Material to process:
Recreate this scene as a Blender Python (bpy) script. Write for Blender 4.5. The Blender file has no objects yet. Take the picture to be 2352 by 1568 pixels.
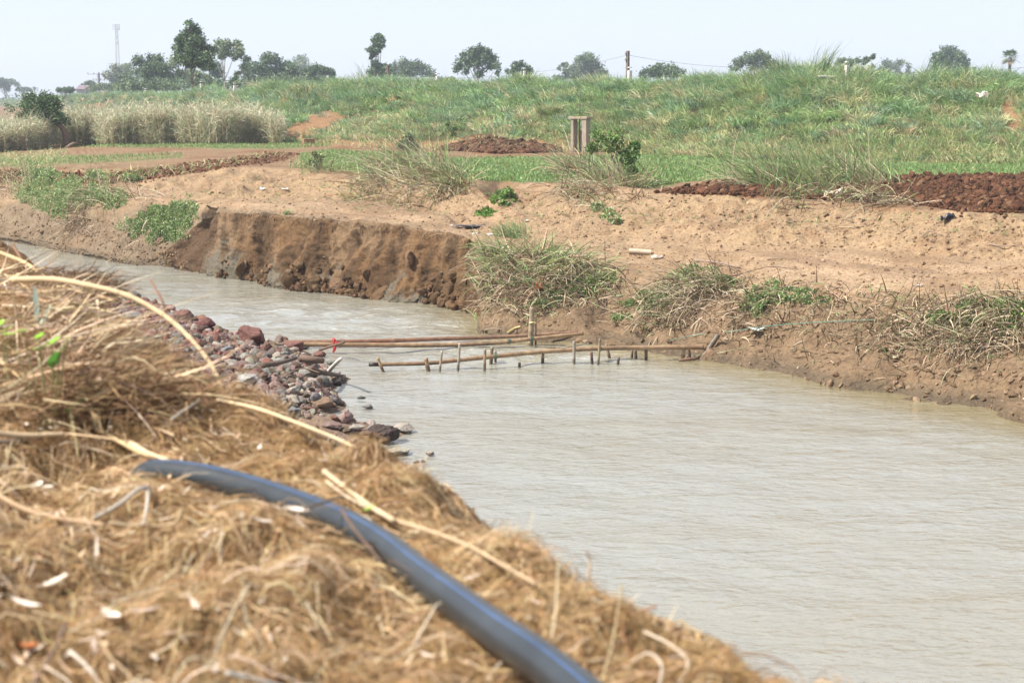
import bpy, bmesh, math, random
import numpy as np
from mathutils import Vector, Matrix

random.seed(7)
RNG = np.random.default_rng(7)
SC = bpy.context.scene
COL = SC.collection
PI = math.pi

# ------------------------------------------------------------------ camera
# image measures below are in a 2352 x 1568 frame of the photograph
CU, CV, F, HOR, CAMZ = 1176.0, 784.0, 4000.0, 225.0, 4.9
PITCH = math.atan((CV - HOR) / F)
cam_d = bpy.data.cameras.new('camera')
cam_d.sensor_width = 36.0
cam_d.lens = 36.0 * F / 2352.0
cam_d.clip_start = 0.2
cam_d.clip_end = 12000
cam_d.dof.use_dof = True
cam_d.dof.focus_distance = 40.0
cam_d.dof.aperture_fstop = 2.7
cam = bpy.data.objects.new('camera', cam_d)
COL.objects.link(cam)
cam.location = (0, 0, CAMZ)
cam.rotation_euler = (PI / 2 - PITCH, 0, 0)
SC.camera = cam

# ------------------------------------------------------------------ light
SUN_DIR = Vector((-0.80, -0.22, 1.0)).normalized()
SUN_EL = math.asin(SUN_DIR.z)
world = bpy.data.worlds.new('World')
SC.world = world
world.use_nodes = True
wn = world.node_tree
sky = wn.nodes.new('ShaderNodeTexSky')
sky.sky_type = 'NISHITA'
sky.sun_disc = False
sky.sun_elevation = SUN_EL
sky.sun_rotation = math.atan2(SUN_DIR.x, SUN_DIR.y)
sky.altitude = 0
sky.air_density = 0.6
sky.dust_density = 1.0
sky.ozone_density = 2.0
bg = wn.nodes['Background']
bg.inputs['Strength'].default_value = 0.15
veil = wn.nodes.new('ShaderNodeMix'); veil.data_type = 'RGBA'          # thin white overcast over the blue sky
veil.inputs[0].default_value = 0.82
veil.inputs[7].default_value = (2.36, 2.46, 2.72, 1)
wn.links.new(sky.outputs['Color'], veil.inputs[6])
wn.links.new(veil.outputs[2], bg.inputs['Color'])
sun_d = bpy.data.lights.new('sun', 'SUN')
sun_d.energy = 4.2
sun_d.angle = math.radians(1.2)
sun_d.color = (1.0, 0.95, 0.87)
sun = bpy.data.objects.new('sun', sun_d)
COL.objects.link(sun)
sun.rotation_euler = SUN_DIR.to_track_quat('Z', 'Y').to_euler()
sun.location = (-40, -10, 60)
SC.view_settings.view_transform = 'Standard'
SC.view_settings.look = 'None'
SC.view_settings.exposure = 1.2
SC.view_settings.gamma = 1.0
SC.cycles.use_denoising = True
SC.cycles.max_bounces = 6
SC.cycles.diffuse_bounces = 3
SC.cycles.transmission_bounces = 3
SC.cycles.transparent_max_bounces = 6
SC.cycles.volume_bounces = 0
SC.cycles.use_fast_gi = False

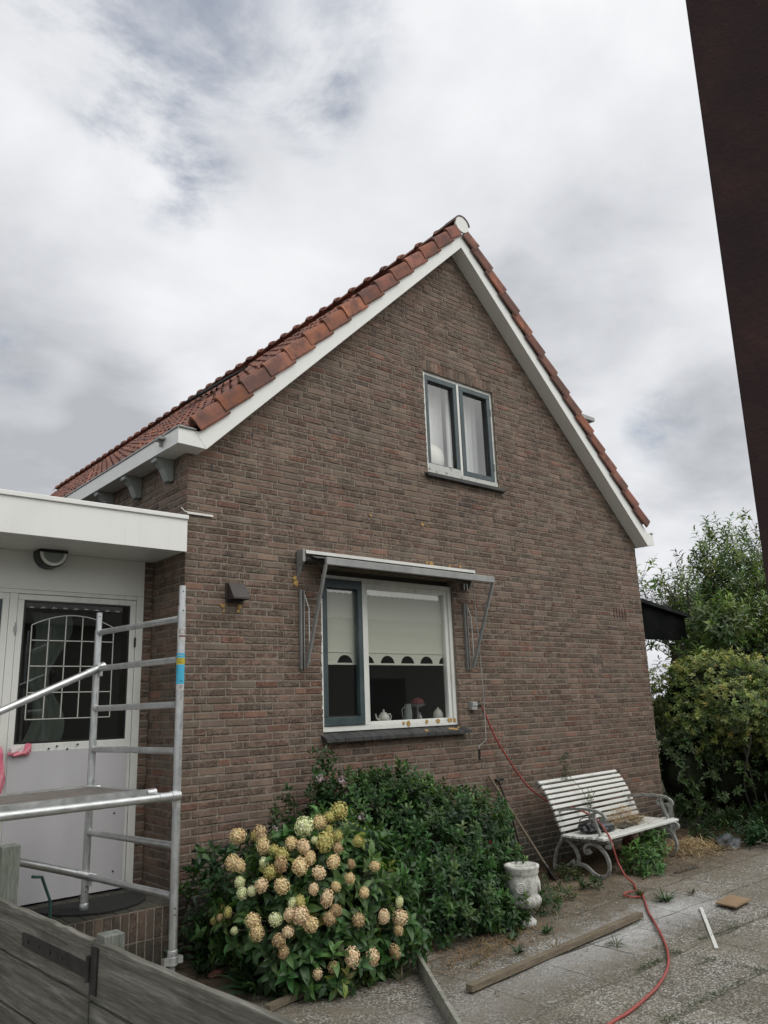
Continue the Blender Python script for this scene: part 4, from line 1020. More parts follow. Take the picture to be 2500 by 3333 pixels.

Task: Reproduce the entries above word for word. Pictures stay out.

Result below:
Recreate this scene as a Blender Python (bpy) script. Write for Blender 4.5. The Blender file has no objects yet. Take the picture to be 2352 by 1568 pixels.
import bpy, bmesh, math, random
import numpy as np
from mathutils import Vector, Matrix

random.seed(7)
RNG = np.random.default_rng(7)
SC = bpy.context.scene
COL = SC.collection
PI = math.pi

# ------------------------------------------------------------------ camera
# image measures below are in a 2352 x 1568 frame of the photograph
CU, CV, F, HOR, CAMZ = 1176.0, 784.0, 4000.0, 225.0, 4.9
PITCH = math.atan((CV - HOR) / F)
cam_d = bpy.data.cameras.new('camera')
cam_d.sensor_width = 36.0
cam_d.lens = 36.0 * F / 2352.0
cam_d.clip_start = 0.2
cam_d.clip_end = 12000
cam_d.dof.use_dof = True
cam_d.dof.focus_distance = 40.0
cam_d.dof.aperture_fstop = 2.7
cam = bpy.data.objects.new('camera', cam_d)
COL.objects.link(cam)
cam.location = (0, 0, CAMZ)
cam.rotation_euler = (PI / 2 - PITCH, 0, 0)
SC.camera = cam

# ------------------------------------------------------------------ light
SUN_DIR = Vector((-0.80, -0.22, 1.0)).normalized()
SUN_EL = math.asin(SUN_DIR.z)
world = bpy.data.worlds.new('World')
SC.world = world
world.use_nodes = True
wn = world.node_tree
sky = wn.nodes.new('ShaderNodeTexSky')
sky.sky_type = 'NISHITA'
sky.sun_disc = False
sky.sun_elevation = SUN_EL
sky.sun_rotation = math.atan2(SUN_DIR.x, SUN_DIR.y)
sky.altitude = 0
sky.air_density = 0.6
sky.dust_density = 1.0
sky.ozone_density = 2.0
bg = wn.nodes['Background']
bg.inputs['Strength'].default_value = 0.15
veil = wn.nodes.new('ShaderNodeMix'); veil.data_type = 'RGBA'          # thin white overcast over the blue sky
veil.inputs[0].default_value = 0.82
veil.inputs[7].default_value = (2.36, 2.46, 2.72, 1)
wn.links.new(sky.outputs['Color'], veil.inputs[6])
wn.links.new(veil.outputs[2], bg.inputs['Color'])
sun_d = bpy.data.lights.new('sun', 'SUN')
sun_d.energy = 4.2
sun_d.angle = math.radians(1.2)
sun_d.color = (1.0, 0.95, 0.87)
sun = bpy.data.objects.new('sun', sun_d)
COL.objects.link(sun)
sun.rotation_euler = SUN_DIR.to_track_quat('Z', 'Y').to_euler()
sun.location = (-40, -10, 60)
SC.view_settings.view_transform = 'Standard'
SC.view_settings.look = 'None'
SC.view_settings.exposure = 1.2
SC.view_settings.gamma = 1.0
SC.cycles.use_denoising = True
SC.cycles.max_bounces = 6
SC.cycles.diffuse_bounces = 3
SC.cycles.transmission_bounces = 3
SC.cycles.transparent_max_bounces = 6
SC.cycles.volume_bounces = 0
SC.cycles.use_fast_gi = False

Continue the Blender Python script for this scene: part 4, from line 1020. More parts follow. Take the picture to be 2500 by 3333 pixels.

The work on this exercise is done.